Although connected by blood, there is little actual love between father and son. Over the years, each has become ensnared in a disturbing alliance of denial and falsehood, their inevitable fracture caused by the untimely and accidental death of Lewis's mother, Elizabeth. Although on the surface Lewis and Gilbert's life together may be serene, beneath there lurks a dark, angry battle for survival and dominance.

A few years earlier, in 1945, Lewis indeed led a privileged and rather isolated existence with his mother, both living in an emotional and physical vacuum. Upon the conclusion of the Second World War, Gilbert returns, bringing with him a "maleness" that Lewis finds oddly threatening. Yes, he is exciting, and obviously there to be adored, but he's also quite foreign. His return challenges the delicate balance that has been established.

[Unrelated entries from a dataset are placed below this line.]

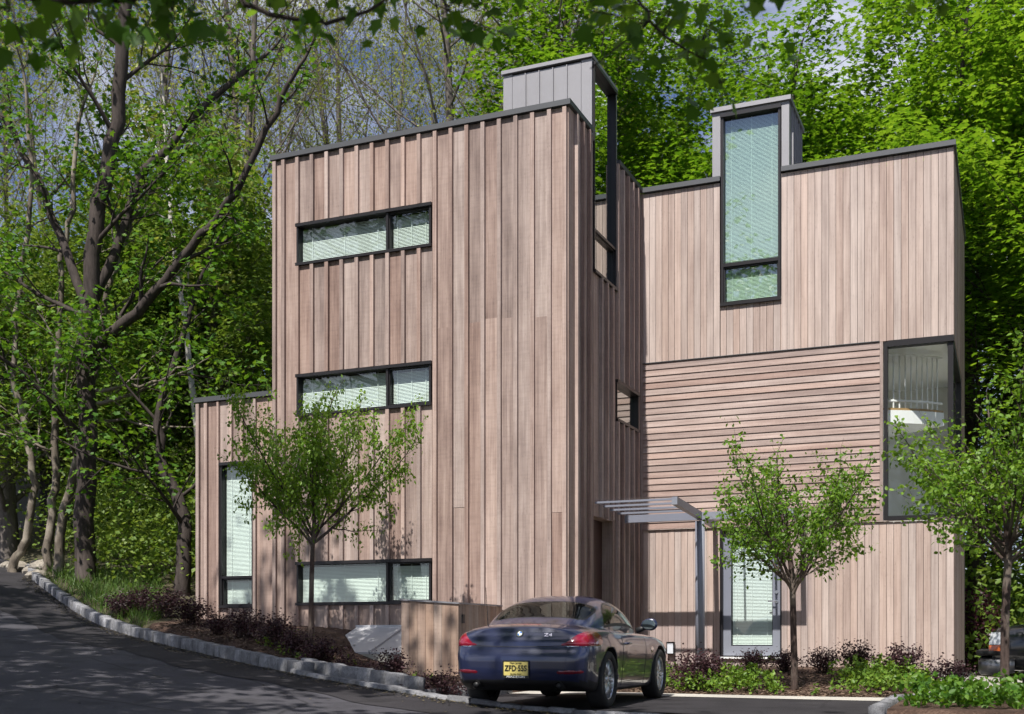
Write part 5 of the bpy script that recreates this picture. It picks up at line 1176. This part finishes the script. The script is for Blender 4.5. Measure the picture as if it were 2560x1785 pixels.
# ---- barberry shrubs
def shrub(seed, r, h, n, m, leaf, tpl='diamond', stems=26, barkm=None):
    rg = random.Random(seed); T = Tree(seed); pos = []
    for i in range(stems):
        a = rg.uniform(0, 6.28); e = rg.uniform(.1, 1.0); tip = Vector((math.cos(a) * r * e, math.sin(a) * r * e, h * (1.02 - .55 * e * e) * rg.uniform(.75, 1.12)))
        mid = tip * .5 + Vector((0, 0, h * .14)); pts = [Vector((math.cos(a) * .05, math.sin(a) * .05, -.03)), mid, tip]; T.tube(pts, [.008, .005, .002], 3)
        for _ in range(int(n / stems)):
            f = rg.uniform(.25, 1.05); c = pts[0].lerp(mid, min(1, 2 * f)) if f < .5 else mid.lerp(tip, 2 * f - 1); s_ = .06 * (r / .45); pos.append((c.x + rg.gauss(0, s_), c.y + rg.gauss(0, s_), max(.01, c.z + rg.gauss(0, s_))))
    return T.wood('stems', barkm or BARK_Y), leaves('foliage', pos, leaf, m, tpl, .3, seed, .0)
SHV = [shrub(200 + i, .46, .62, 1500, LEAF_P, .042) for i in range(4)]
shr = [(300, 1540, 21.4, .9, 'leftmost purple shrub behind the granite kerb beyond the annex'), (352, 1530, 21.6, 1.0, 'purple shrub left of the annex corner, second from the left'), (415, 1535, 21.2, 1.15, 'purple shrub at the left foot of the annex wall'), (470, 1552, 20.2, 1.1, 'purple shrub under the annex corner'),
       (545, 1580, 18.6, .75, 'low purple shrub below the annex window'), (612, 1590, 18.2, .95, 'purple shrub right of the annex window foot'), (688, 1600, 17.6, .9, 'purple shrub between the annex and the young tree'), (735, 1612, 17.2, .85, 'low purple shrub just left of the young tree trunk'), (800, 1600, 16.7, 1.0, 'largest purple shrub at the foot of the left young tree'),
       (868, 1618, 16.1, .6, 'purple shrub in front of the cellar hatch'), (925, 1632, 15.7, .55, 'purple shrub left of the timber enclosure front'), (985, 1645, 15.2, .75, 'purple shrub before the left edge of the timber enclosure'), (1038, 1660, 14.9, .75, 'purple shrub at the middle of the timber enclosure front'), (1108, 1690, 15.1, .85, 'purple shrub between the enclosure and the car tail'),
       (1735, 1660, 17.9, 1.15, 'broad purple shrub right of the car by the steel post'), (1775, 1655, 18.4, 1.0, 'purple shrub just right of the steel post foot'), (1880, 1660, 19.3, .85, 'purple shrub below the glazed door sill'), (1962, 1662, 19.4, .85, 'purple shrub behind the right young tree trunk'), (2055, 1672, 19.0, .85, 'purple shrub right of the young tree in the sunlit bed'), (2145, 1672, 18.8, .95, 'purple shrub by the wall near the middle of the right bed'),
       (2262, 1680, 18.2, 1.05, 'purple shrub near the right corner of the house wall'), (2370, 1690, 17.6, 1.1, 'rightmost purple shrub at the house corner')]
rng = random.Random(8)
for i, (px_, py_, d_, s_, lb) in enumerate(shr):
    p = at(px_, py_, d_); w_, l_ = SHV[i % 4]; plant('purple_shrub', w_, l_, (p.x, p.y, gz(p.x, p.y) - .02), rng.uniform(0, 6), (s_, s_, s_ * rng.uniform(.66, .84)), lb, 'shrub', 'purple barberry shrubs', ('stems', 'foliage'))
w_, l_ = shrub(230, 1.2, 1.7, 2600, LEAF_R, .08); p = at(2436, 1600, 27); plant('red_leaved_shrub', w_, l_, (p.x, p.y, gz(p.x, p.y)), 0, 1, 'dark red leaved shrub beyond the right corner of the house', 'shrub', None, ('stems', 'foliage'))

# ---- ground cover, mulch chips, grass, leaf litter (uncountable)
def cover(name, spots_, h, nl, size, m, label, seed):
    g = np.random.default_rng(seed); pos = []
    for (x, y, z) in spots_:
        hh_ = h * g.uniform(.5, 1.2); lx, ly = g.normal(0, .05, 2); n_ = int(nl * g.uniform(.7, 1.3)); f = np.sort(g.uniform(.15, 1, n_)); a = g.uniform(0, 6.28, n_); rr_ = .05 * (1.15 - f * .6)
        pos.append(np.stack([x + lx * f + np.cos(a) * rr_, y + ly * f + np.sin(a) * rr_, z + hh_ * f], 1))
    return tag(ob(name, leaves(name, np.concatenate(pos), size, m, 'ovate', .45, seed, .0)), label, 'ground cover', kind='stuff')
g = np.random.default_rng(9); sp_ = []
while len(sp_) < 430:
    x = g.uniform(-6.1, -1.0); y = g.uniform(17.05, 19.6)
    if math.sin(x * 3.1 + 1) * .35 + math.sin(x * 1.3 + y * 2.2) * .45 + .35 * math.cos((y - 17.9) * 1.7) < g.uniform(-.1, .6): continue
    sp_.append((x, y, gz(x, y)))
cover('ground_cover', sp_, .30, 15, .06, LEAF_G, 'sunlit yellow green ground cover in the bed before the right block', 1)
sp_ = [(x, y, ZC - .72) for x, y in zip(g.uniform(-1.0, 3.4, 420), g.uniform(12.6, 14.8, 420))]
cover('ground_cover', sp_, .28, 14, .07, LEAF_D, 'shaded dark green ground cover at the lower right corner', 2)
sp_ = []
for _ in range(60):
    x = g.uniform(-10.5, -7.2); y = float(ykerb(x)) + g.uniform(.5, 2.0); sp_.append((x, y, gz(x, y)))
cover('ground_cover', sp_, .14, 7, .05, LEAF_U, 'few low weeds between the purple shrubs behind the kerb', 3)
bp_ = []
for _ in range(9000):
    d = g.uniform(19.8, 27); u = g.uniform(-.42, -.30); x = d * (-SN + CS * u); y = d * (CS + SN * u)
    if y < ykerb(x) + .25 or x > XA - .3: continue
    bp_.append((x, y, gz(x, y)))
ga = np.array(bp_); gme = leaves('grass', ga, .20, GRASSM, 'blade', .0, 4, -3.0, .5); tag(ob('verge_grass', gme), 'rough green grass on the verge behind the kerb', 'grass', kind='stuff')
CHIP = leafmat('mulch_chip', (.03, .018, .012), (.10, .062, .043), (.26, .19, .14), 0.0)
cp_ = []
for _ in range(9000):
    if g.random() < .55: x, y = g.uniform(-6.5, -1.1), 16.7 + abs(g.normal(0, 1.3))
    else: x = g.uniform(-13.5, -6.9); y = float(ykerb(x)) + .2 + abs(g.normal(0, 1.2))
    if y > 21 or (x < XS and y > Y1 - .1): continue
    cp_.append((x, y, gz(x, y) + .008))
tag(ob('mulch_chips', leaves('mulch_chips', np.array(cp_), .05, CHIP, 'diamond', .8, 7, 0, .5)), 'loose bark chips scattered over the planting beds', 'mulch', kind='stuff')
lt = []
for _ in range(2600):
    x = g.uniform(-20.5, -4.0); y = float(ykerb(x)) - abs(g.normal(0, .16)) - .06; lt.append((x, y, float(zroad(x, y)) + .006))
for _ in range(350):
    x = g.uniform(-18, -3.0); y = float(ykerb(x)) - g.uniform(.3, 6); lt.append((x, y, float(zroad(x, y)) + .004))
LITTER = leafmat('leaf_litter', (.05, .045, .018), (.10, .085, .04), (.19, .15, .08), 0.0)
tag(ob('leaf_litter', leaves('leaf_litter', np.array(lt), .035, LITTER, 'diamond', .85, 8, 0, .5)), 'fine leaf litter gathered along the kerb', 'litter', kind='stuff')

# ---- shed behind the trunks, ornamental railing, guard rail
p = at(140, 1405, 33); zg = gz(p.x, p.y)
sh = tag(empty('shed', (p.x, p.y, zg), R(28)), 'grey shed with a dark pitched roof half hidden by the pale trunks', 'shed')
SHW = plain('grey_shed_wall', (.10, .10, .098), .8, 0, .1); SHR = plain('dark_shingle', (.035, .03, .034), .9, 0, .25, 12, .4, 30)
box('wall', -1.1, 1.1, 0, 3.2, -.5, 2.25, SHW, sh); rfm = MB()
rfm.add([(-1.5, -.25, 2.15), (0, -.25, 3.2), (0, 3.4, 3.2), (-1.5, 3.4, 2.15), (-1.5, -.25, 2.25), (0, -.25, 3.31), (0, 3.4, 3.31), (-1.5, 3.4, 2.25)], BOXF); rfm.add([(.002, -.25, 3.2), (1.5, -.25, 2.15), (1.5, 3.4, 2.15), (.002, 3.4, 3.2), (.002, -.25, 3.31), (1.5, -.25, 2.25), (1.5, 3.4, 2.25), (.002, 3.4, 3.31)], BOXF); rfm.build('roof', SHR, sh)
ob('gable', mesh('gable', [(-1.1, -.003, 2.25), (1.1, -.003, 2.25), (0, -.003, 3.18)], [(0, 1, 2)], SHW), sh); box('door', -.45, .45, -.03, -.004, -.1, 1.95, SHR, sh)
p = at(2412, 1640, 30); rr0 = tag(empty('ornamental_railing', (p.x, p.y, gz(p.x, p.y))), 'white lattice railing beyond the right corner of the house', 'railing'); hz0 = p.z - gz(p.x, p.y)
for z in (hz0 + .02, hz0 + .32): box('rail', 0, 2.6, -.02, .02, z - .02, z + .02, WHITE, rr0)
for i in range(9):
    x = i * .3; m_ = MB(); m_.tube([(x, 0, hz0 + .04), (x + .26, 0, hz0 + .30)], .012, 5); m_.build('lattice_bar', WHITE, rr0); m_ = MB(); m_.tube([(x + .26, .005, hz0 + .04), (x, .005, hz0 + .30)], .012, 5); m_.build('lattice_bar', WHITE, rr0)
for x in (0, 1.3, 2.6): box('post', x - .035, x + .035, -.035, .035, -.2, hz0 + .46, WHITE, rr0)
p0, p1 = at(235, 1432, 33), at(470, 1428, 30); gd = tag(empty('guard_rail', (p0.x, p0.y, gz(p0.x, p0.y))), 'low grey guard rail in the wood left of the annex', 'guard rail'); m_ = MB(); z0 = p0.z - gz(p0.x, p0.y)
GALV = plain('galvanised_steel', (.3, .31, .33), .45, .6); dv = Vector((p1.x - p0.x, p1.y - p0.y, p1.z - p0.z))
m_.tube([(0, 0, z0), (dv.x, dv.y, z0 + dv.z)], .07, 6); m_.build('rail', GALV, gd)
for f in (0, .25, .5, .75, 1.0): q = dv * f; zz = gz(p0.x + q.x, p0.y + q.y) - gz(p0.x, p0.y); box('post', q.x - .05, q.x + .05, q.y - .05, q.y + .05, zz - .3, z0 + q.z - .07, GALV, gd)
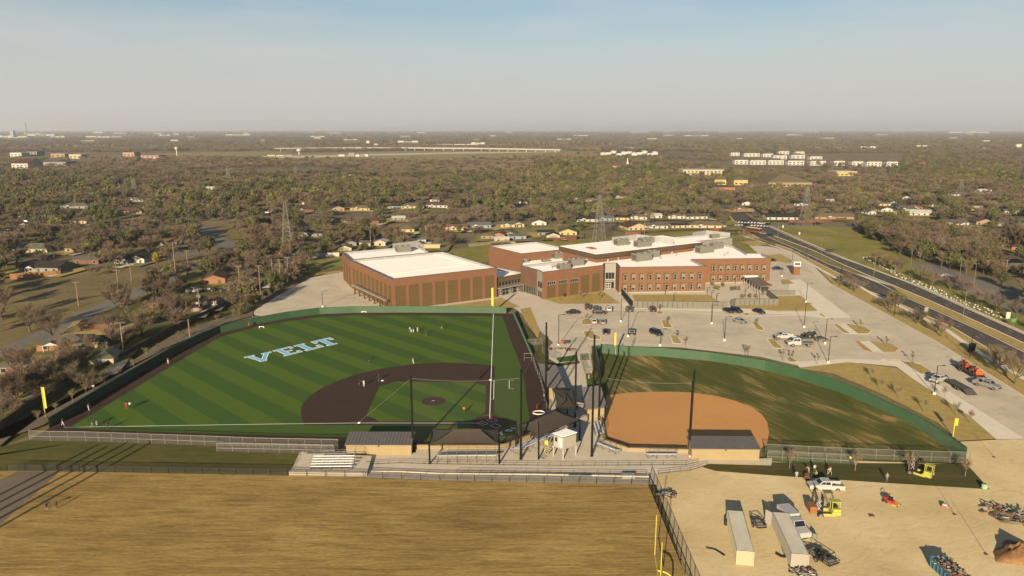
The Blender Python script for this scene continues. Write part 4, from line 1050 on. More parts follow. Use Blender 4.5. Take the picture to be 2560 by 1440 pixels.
z = 4.8
cb = [G(1347, 1094, z), G(1450, 1049, z), G(1394, 1022, z), G(1290, 1064, z)]
canopy('dark canopy set diagonally over the bleachers behind home plate', cb, [(*G(1346, 1047, 6.3), 6.3), (*G(1388, 1027, 6.3), 6.3)], cb, z)
z = 4.0
cc = [G(1391, 1022, z), G(1446, 1023, z), G(1432, 971, z), G(1381, 971, z)]
m0 = tuple((Vector(cc[0]) + Vector(cc[1])) / 2); m1 = tuple((Vector(cc[2]) + Vector(cc[3])) / 2)
canopy('smaller dark canopy on central posts between the two dugouts', cc, [(*Vector(m0).lerp(Vector(m1), .25), 4.8), (*Vector(m0).lerp(Vector(m1), .75), 4.8)], [m0, m1], z, .3)

# bleachers
def bleacher(label, c, rz, L, rows, high=.5, fh=.0, m_=ALUTOP, xbr=True):
    t_ = thing('bleacher', label, 'bleacher', c, rz, 'metal bleachers of the ball park'); dp, ht = .62, .22
    for r in range(rows):
        y = r * dp; zz = high + r * ht
        MB().box(0, y + .15, zz, L, .26, .05).build('seat_plank', m_, t_)
        MB().box(0, y - .2, zz - .26, L, .22, .04).build('foot_plank', ALU, t_)
    yb = (rows - 1) * dp + .45; zb = high + (rows - 1) * ht
    n = max(3, int(L / 1.85))
    for k in range(n + 1):
        x = -L / 2 + .08 + (L - .16) * k / n; f = MB()
        f.tube((x, -.3, 0), (x, -.3, high), .035, n=4); f.tube((x, yb - .1, 0), (x, yb - .1, zb), .035, n=4); f.tube((x, -.3, high - .1), (x, yb - .1, zb - .05), .035, n=4); f.tube((x, -.3, .05), (x, yb, .05), .03, n=4)
        f.build('frame', ALU, t_); MB().tube((x, yb, zb - .1), (x, yb, zb + 1.05), .03, n=4).build('rail_post', ALU, t_)
    for q in (.35, .7, 1.05): MB().tube((-L / 2, yb, zb + q), (L / 2, yb, zb + q), .03, n=4).build('back_rail', ALU, t_)
    if xbr:
        for k in range(0, n, 2):
            x0, x1 = -L / 2 + .08 + (L - .16) * k / n, -L / 2 + .08 + (L - .16) * (k + 1) / n
            MB().tube((x0, yb - .1, .1), (x1, yb - .1, zb - .1), .025, n=4).tube((x1, yb - .1, .1), (x0, yb - .1, zb - .1), .025, n=4).build('cross_brace', ALU, t_)
    for s in (-1, 1):
        MB().path([(s * L / 2, -.2, high + .5), (s * L / 2, yb, zb + 1.05)], .03, 4).path([(s * L / 2, -.2, high - .2), (s * L / 2, -.2, high + .5)], .03, 4).build('side_rail', ALU, t_)
    return t_
x0, y0 = G(828, 1173, .95); bleacher('bright white bleacher facing the practice field on the concrete pad', (x0, y0, .95), 0.02, 7.6, 5, .5, m_=mat('white_plank', (.72, .72, .70), .35, .03, 2))
a, b = G(1085, 1165), G(1246, 1163); mid_ = ((a[0] + b[0]) / 2, (a[1] + b[1]) / 2); rzb = math.atan2(b[1] - a[1], b[0] - a[0])
bleacher('long bleacher under the big canopy behind third base, backs to the walk', (mid_[0], mid_[1] + 3.1, ZT), rzb + math.pi, 11.2, 5, .55)
a, b = G(1306, 1140), G(1386, 1104); ang = math.atan2(b[1] - a[1], b[0] - a[0]); nn = Vector((-math.sin(ang), math.cos(ang)))
mid_ = ((a[0] + b[0]) / 2 + nn.x * 2.4, (a[1] + b[1]) / 2 + nn.y * 2.4); bleacher('bleacher set at an angle under the diagonal canopy', (*mid_, ZT), ang + math.pi, 10.5, 5, .5)
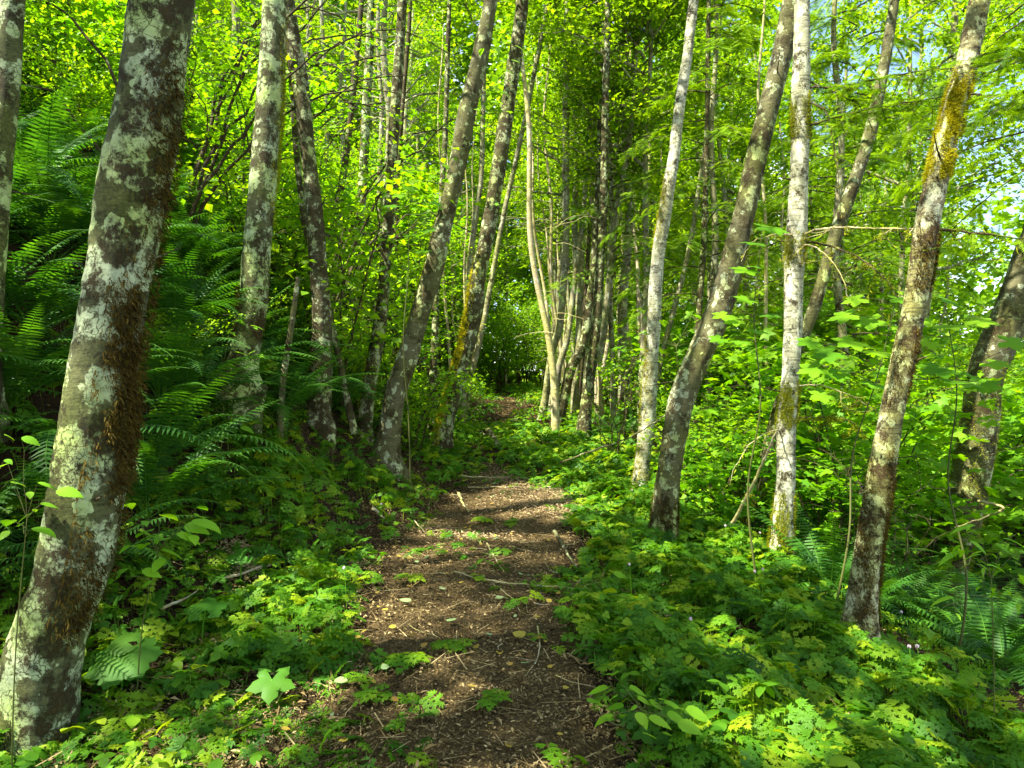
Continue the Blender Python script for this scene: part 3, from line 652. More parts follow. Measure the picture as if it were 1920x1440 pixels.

Faced with the prospect of finding employment, Gilbert signs on to work for his neighbor, the building magnate Dicky Carmichael, a coarse, angry man whose presence sets Gilbert's teeth on edge. The prospects, however, of using Dicky to make money in the post-war building boom is just too attractive for Gilbert to ignore. Gilbert's only real consolation is the love of the lovely and willful Elizabeth, her headstrong ways and unique manner of looking at things the perfect antidote for a life of furious work.

For Lewis, however, these formative years are a precursor for what is to come, his destiny shaped by an afternoon picnic that goes terribly wrong. In the woods by the river, a devastating event unleashes a dormant anger within him. Under the shade, near the weeping willows with the heat of summer almost stifling, Lewis is left to see his drunken mother, her paleness, and then her form merely a dark shadow, her body underwater and trapped forever, unable to move, and Lewis unable to rescue her.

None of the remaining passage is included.